What Are Capital Goods?

Let me explain capital goods directly: these are tangible assets like buildings, machinery, and equipment that companies use to produce consumer goods or services. You should know they're durable items, setting them apart from the consumer goods and services that are the final output of production and manufacturing.

Key Takeaways

Capital goods serve as the physical assets a company relies on to create goods and services for consumers. Think of fixed assets such as buildings, machinery, equipment, vehicles, and tools. They stand in contrast to consumer goods, which represent the endpoint of the production process.

Types of Capital Goods

Capital goods encompass the tangible assets you use to produce products that become finished goods. They're not just limited to standard fixed assets like machinery and manufacturing equipment. Consider the industrial electronics industry, which makes capital goods ranging from small wire harness assemblies to air-purifying respirators and high-resolution digital imaging systems. These are also produced for service businesses—hair clippers for hairstylists, paint brushes for painters, and musical instruments for musicians are all examples of capital goods that service providers buy. Remember, in accounting, we treat capital goods, also known as 'plant, property, and equipment,' as fixed assets.

Capital Goods vs. Consumer Goods

Consumer goods are the finished products that people buy after the production process wraps up. You might classify them differently, but examples include milk, appliances, and clothes. Capital goods aren't typically sold directly to consumers; instead, they're used to produce those other goods that end up with consumers. That said, some capital goods can double as consumer goods, like airplanes that airlines use but some individuals might own.

Examples of Capital Goods

  • Factories or assembly line equipment used to manufacture cars and trucks
  • Machines and technology used to produce goods and services
  • Types of infrastructure, such as trains and cable or broadband lines
  • Coffee machines used by a coffee shop
  • Automobiles used by a delivery company
  • Ovens used by a restaurant
  • Landscaping equipment for business

Frequently Asked Questions

What are considered core capital goods? These are a category that excludes aircraft and goods made for the Defense Department, like automatic rifles and military uniforms. The Census Bureau’s monthly Advance Report on Durable Goods Orders tracks purchases of core capital goods, known as Core CAPEX for capital expenditure.

How does depreciation of a capital good affect a company? If a business doesn't consume a capital good within a single year, it can't deduct the full cost as a business expense that year. Instead, you depreciate it over its useful life, taking partial tax deductions spread out over those years through accounting methods like depreciation, which accounts for the annual loss in the asset’s value.
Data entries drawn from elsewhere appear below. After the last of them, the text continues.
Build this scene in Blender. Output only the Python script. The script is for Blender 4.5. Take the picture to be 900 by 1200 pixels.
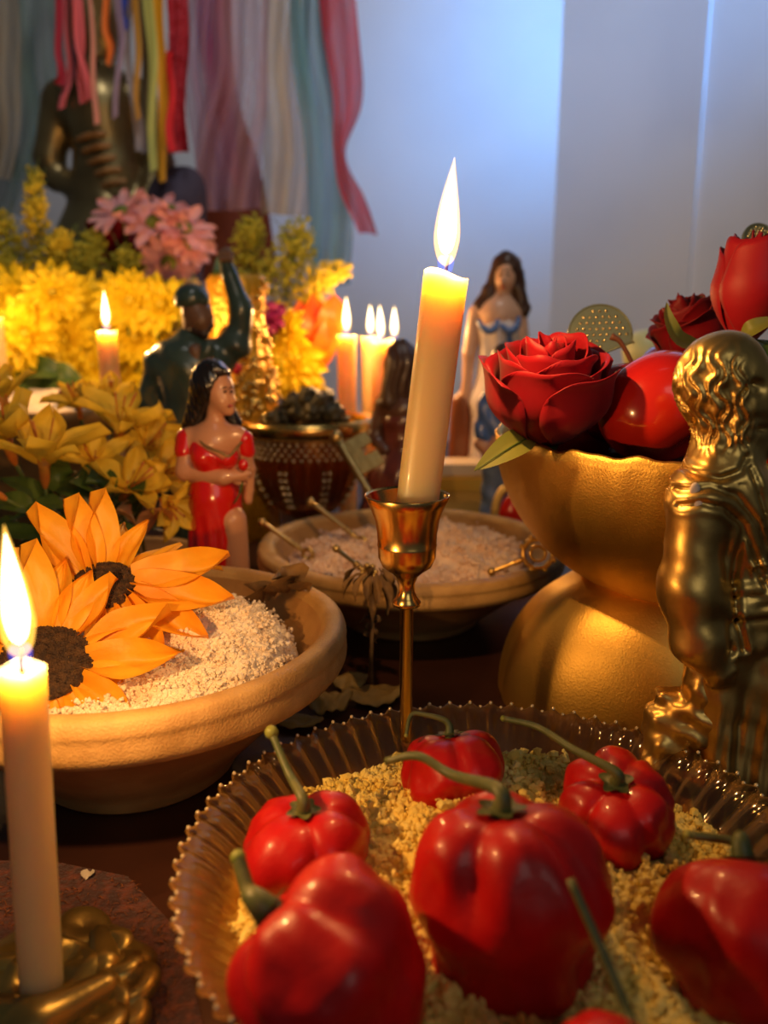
import bpy, math, random
import numpy as np
from mathutils import Vector, Matrix, Euler, noise as mnoise

for o in list(bpy.data.objects):
    bpy.data.objects.remove(o)
SC = bpy.context.scene
COL = SC.collection
random.seed(7)
rng = np.random.default_rng(7)
PI = math.pi
sin, cos = math.sin, math.cos

# ------------------------------------------------------------------ camera
CAM_H, PITCH, FPX = 0.239, math.radians(13.0), 1000.0
cam_data = bpy.data.cameras.new('camera')
cam = bpy.data.objects.new('camera', cam_data)
COL.objects.link(cam)
cam.location = (0, 0, CAM_H)
cam.rotation_euler = (PI / 2 - PITCH, 0, 0)
cam_data.sensor_fit = 'VERTICAL'
cam_data.sensor_height = 36.0
cam_data.lens = FPX / 1200.0 * 36.0
cam_data.clip_start = 0.01
cam_data.dof.use_dof = True
cam_data.dof.focus_distance = 0.41
cam_data.dof.aperture_fstop = 6.5
SC.camera = cam

# ------------------------------------------------------------------ world, room light, exposure
w = bpy.data.worlds.new('room_air')
SC.world = w
w.use_nodes = True
w.node_tree.nodes['Background'].inputs[0].default_value = (0.80, 0.84, 0.92, 1)
w.node_tree.nodes['Background'].inputs[1].default_value = 0.042
SC.view_settings.view_transform = 'Standard'
SC.view_settings.look = 'None'
SC.view_settings.exposure = 0.0
SC.view_settings.gamma = 1.0
SC.view_settings.use_curve_mapping = False
try:
    SC.cycles.use_denoising = True
    SC.cycles.transparent_max_bounces = 24
    SC.cycles.sample_clamp_indirect = 4.0
    SC.cycles.caustics_reflective = False
    SC.cycles.caustics_refractive = False
except Exception:
    pass


def area_light(name, loc, target, size, power, color, spread=PI):
    ld = bpy.data.lights.new(name, 'AREA')
    ld.shape = 'RECTANGLE'
    ld.size, ld.size_y = size
    ld.energy = power * 1.5
    ld.color = color
    ld.spread = spread
    o = bpy.data.objects.new(name, ld)
    COL.objects.link(o)
    o.location = loc
    o.rotation_euler = (Vector(target) - Vector(loc)).to_track_quat('-Z', 'Y').to_euler()
    return o


# daylight from a window high on the right, falling on the back wall; an unseen pale lamp added to brighten the walls
area_light('window_daylight', (1.30, 0.95, 1.30), (0.33, 1.96, 0.80), (0.15, 0.6), 1.25, (0.10, 0.42, 1.0), math.radians(26))
area_light('wall_fill_light', (0.2, 0.25, 2.1), (0.15, 2.0, 0.72), (0.5, 0.5), 3.1, (1.0, 0.95, 0.90), math.radians(84))
area_light('front_fill_light', (0.55, -1.25, 0.95), (0.1, 0.4, 0.12), (0.9, 1.0), 2.1, (1.0, 0.97, 0.84))  # unseen area light added behind the camera for highlights and fill

CANDLE_COL = (1.0, 0.51, 0.165)

# ------------------------------------------------------------------ pixel helpers (photo frame 900x1200)
FWD = Vector((0, cos(PITCH), -sin(PITCH)))
UPV = Vector((0, sin(PITCH), cos(PITCH)))
CAMV = Vector((0, 0, CAM_H))


def ray(px, py):
    return FWD + Vector((1, 0, 0)) * ((px - 450) / FPX) - UPV * ((py - 600) / FPX)


def P(px, py, d):
    return CAMV + ray(px, py) * d


def T(px, py, z):
    r = ray(px, py)
    return CAMV + r * ((z - CAM_H) / r.z)


def Yp(px, py, y):
    r = ray(px, py)
    return CAMV + r * (y / r.y)


def mapper(B):
    """local coordinates of the photo point (px,py) on the upright plane y = B.y + yo"""
    def L(px, py, yo=0.0):
        return Yp(px, py, B.y + yo) - B
    return L


# ------------------------------------------------------------------ materials
MATS = {}


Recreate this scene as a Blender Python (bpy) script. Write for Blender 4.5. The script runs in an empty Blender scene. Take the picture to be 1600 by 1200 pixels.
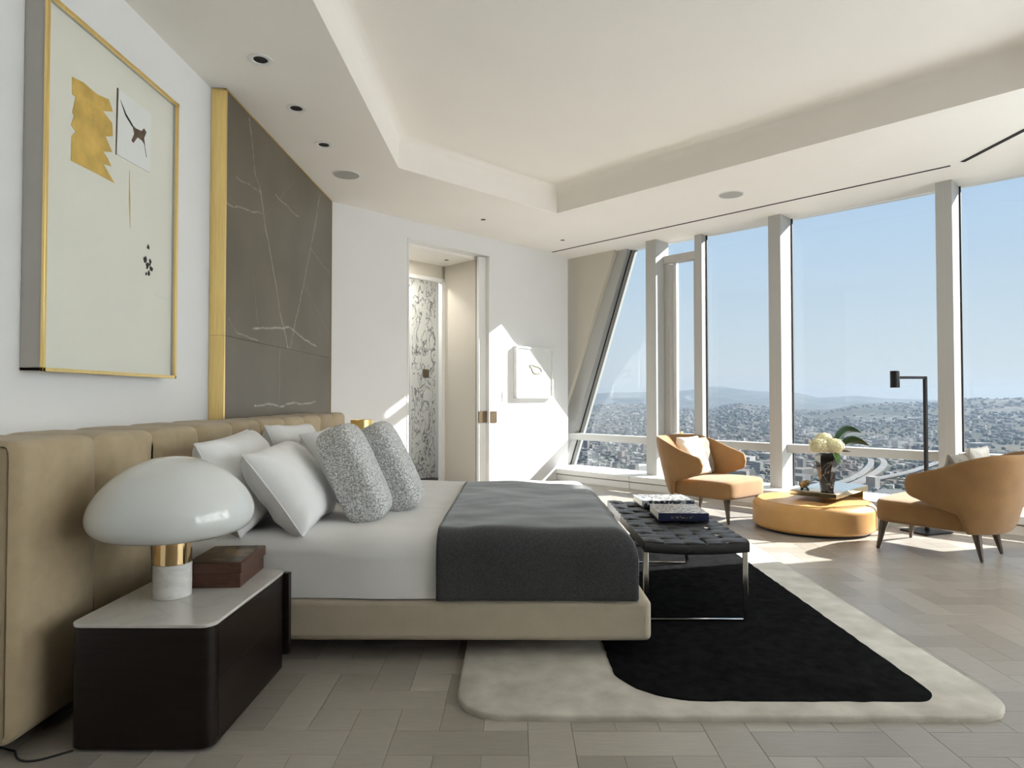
import bpy, bmesh, math, random
import numpy as np
from mathutils import Vector, Matrix, Euler, noise

random.seed(7)
PI = math.pi
R2 = math.sqrt(2.0)
SC = bpy.context.scene
COL = SC.collection

# ------------------------------------------------------------------ camera
cam_d = bpy.data.cameras.new('camera')
cam = bpy.data.objects.new('camera', cam_d)
COL.objects.link(cam)
cam_d.sensor_fit = 'HORIZONTAL'
cam_d.sensor_width = 36.0
cam_d.lens = 36.0 * 1014.0 / 1600.0
cam_d.clip_start = 0.05
cam_d.clip_end = 60000.0
cam.location = (0.0, 0.0, 1.2)
cam.rotation_euler = (PI / 2 + math.atan(21 / 1014.0), 0.0, math.atan(6 / 1014.0))
SC.camera = cam

# ------------------------------------------------------------------ sky, sun, exposure
SUN_AZ, SUN_EL = math.radians(74.6), math.radians(28.8)
SUN_STRENGTH = 22.0
SKY_STRENGTH = 1.0
EXPOSURE = 0.0
SHADE_T = 0.74
HAZE_S = 3.6e-5
HAZE_A = 3.0e-4

world = bpy.data.worlds.new('world')
SC.world = world
world.use_nodes = True
wt = world.node_tree
wt.nodes.clear()
w_out = wt.nodes.new('ShaderNodeOutputWorld')
w_bg = wt.nodes.new('ShaderNodeBackground')
w_tc = wt.nodes.new('ShaderNodeTexCoord')
w_sp = wt.nodes.new('ShaderNodeSeparateXYZ')
w_cr = wt.nodes.new('ShaderNodeValToRGB')
wt.links.new(w_tc.outputs['Generated'], w_sp.inputs[0])
wt.links.new(w_sp.outputs['Z'], w_cr.inputs[0])
wt.links.new(w_cr.outputs[0], w_bg.inputs[0])
wt.links.new(w_bg.outputs[0], w_out.inputs[0])
w_bg.inputs[1].default_value = SKY_STRENGTH
el = w_cr.color_ramp.elements
el[0].position = 0.0
el[0].color = (0.74, 0.78, 0.81, 1)
el[1].position = 1.0
el[1].color = (0.16, 0.32, 0.66, 1)
for p, c in ((0.08, (0.64, 0.75, 0.84, 1)), (0.2, (0.53, 0.69, 0.87, 1)), (0.36, (0.42, 0.61, 0.88, 1)), (0.6, (0.27, 0.46, 0.78, 1))):
    e = el.new(p)
    e.color = c

sun_d = bpy.data.lights.new('sun', 'SUN')
sun_d.energy = SUN_STRENGTH
sun_d.angle = math.radians(0.53)
sun_d.color = (1.0, 0.975, 0.945)
sun = bpy.data.objects.new('sun', sun_d)
COL.objects.link(sun)
SUN_DIR = Vector((math.sin(SUN_AZ) * math.cos(SUN_EL), math.cos(SUN_AZ) * math.cos(SUN_EL), math.sin(SUN_EL)))
sun.rotation_euler = SUN_DIR.to_track_quat('Z', 'Y').to_euler()
sun.location = (20, 10, 20)

vs = SC.view_settings
vs.view_transform = 'Standard'
vs.look = 'None'
vs.exposure = EXPOSURE
vs.gamma = 1.0
vs.use_curve_mapping = False
try:
    SC.cycles.max_bounces = 10
    SC.cycles.diffuse_bounces = 6
    SC.cycles.glossy_bounces = 4
    SC.cycles.transparent_max_bounces = 16
    SC.cycles.caustics_reflective = False
    SC.cycles.caustics_refractive = False
    SC.cycles.use_denoising = True
except Exception:
    pass


# ------------------------------------------------------------------ materials
def srgb(r, g, b):
    def f(c):
        c /= 255.0
        return c / 12.92 if c <= 0.04045 else ((c + 0.055) / 1.055) ** 2.4
    return (f(r), f(g), f(b), 1.0)


def new_mat(name):
    m = bpy.data.materials.new(name)
    m.use_nodes = True
    nt = m.node_tree
    b = nt.nodes['Principled BSDF']
    return m, nt, b


def setin(b, **kw):
    for k, v in kw.items():
        k = {'spec': 'Specular IOR Level', 'sheen': 'Sheen Weight', 'sheen_rough': 'Sheen Roughness', 'coat': 'Coat Weight', 'coat_rough': 'Coat Roughness',
             'rough': 'Roughness', 'metal': 'Metallic', 'color': 'Base Color', 'sss': 'Subsurface Weight'}.get(k, k)
        if k in b.inputs:
            b.inputs[k].default_value = v


def mat(name, color, rough=0.6, metal=0.0, var=0.06, scale=8.0, bump=0.0, bump_scale=60.0, stretch=None, **kw):
    """Principled material whose colour drifts a little with noise, with optional fine bump."""
    m, nt, b = new_mat(name)
    setin(b, rough=rough, metal=metal, **kw)
    N, L = nt.nodes, nt.links
    tc = N.new('ShaderNodeTexCoord')
    src = tc.outputs['Object']
    if stretch:
        mp = N.new('ShaderNodeMapping')
        mp.inputs['Scale'].default_value = stretch
        L.new(src, mp.inputs[0])
        src = mp.outputs[0]
    nz = N.new('ShaderNodeTexNoise')
    nz.inputs['Scale'].default_value = scale
    nz.inputs['Detail'].default_value = 5
    L.new(src, nz.inputs['Vector'])
    cr = N.new('ShaderNodeValToRGB')
    c = color
    cr.color_ramp.elements[0].position = 0.3
    cr.color_ramp.elements[1].position = 0.7
    cr.color_ramp.elements[0].color = (c[0] * (1 - var), c[1] * (1 - var), c[2] * (1 - var), 1)
    cr.color_ramp.elements[1].color = (min(1, c[0] * (1 + var)), min(1, c[1] * (1 + var)), min(1, c[2] * (1 + var)), 1)
    L.new(nz.outputs['Fac'], cr.inputs[0])
    L.new(cr.outputs[0], b.inputs['Base Color'])
    if bump:
        n2 = N.new('ShaderNodeTexNoise')
        n2.inputs['Scale'].default_value = bump_scale
        n2.inputs['Detail'].default_value = 3
        L.new(src, n2.inputs['Vector'])
        bp = N.new('ShaderNodeBump')
        bp.inputs['Strength'].default_value = bump
        bp.inputs['Distance'].default_value = 0.01
        L.new(n2.outputs['Fac'], bp.inputs['Height'])
        L.new(bp.outputs[0], b.inputs['Normal'])
    return m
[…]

Why do businesses invest in capital goods? When companies put money into capital goods, they expand their ability to produce more products or services.

The Bottom Line

Capital goods are the physical assets companies use to manufacture products and services for consumers. In accounting terms, you categorize them as fixed assets under 'plant, property, and equipment.' They differ from consumer goods, which are the outcomes of production using those capital goods, ultimately bought by the end consumer.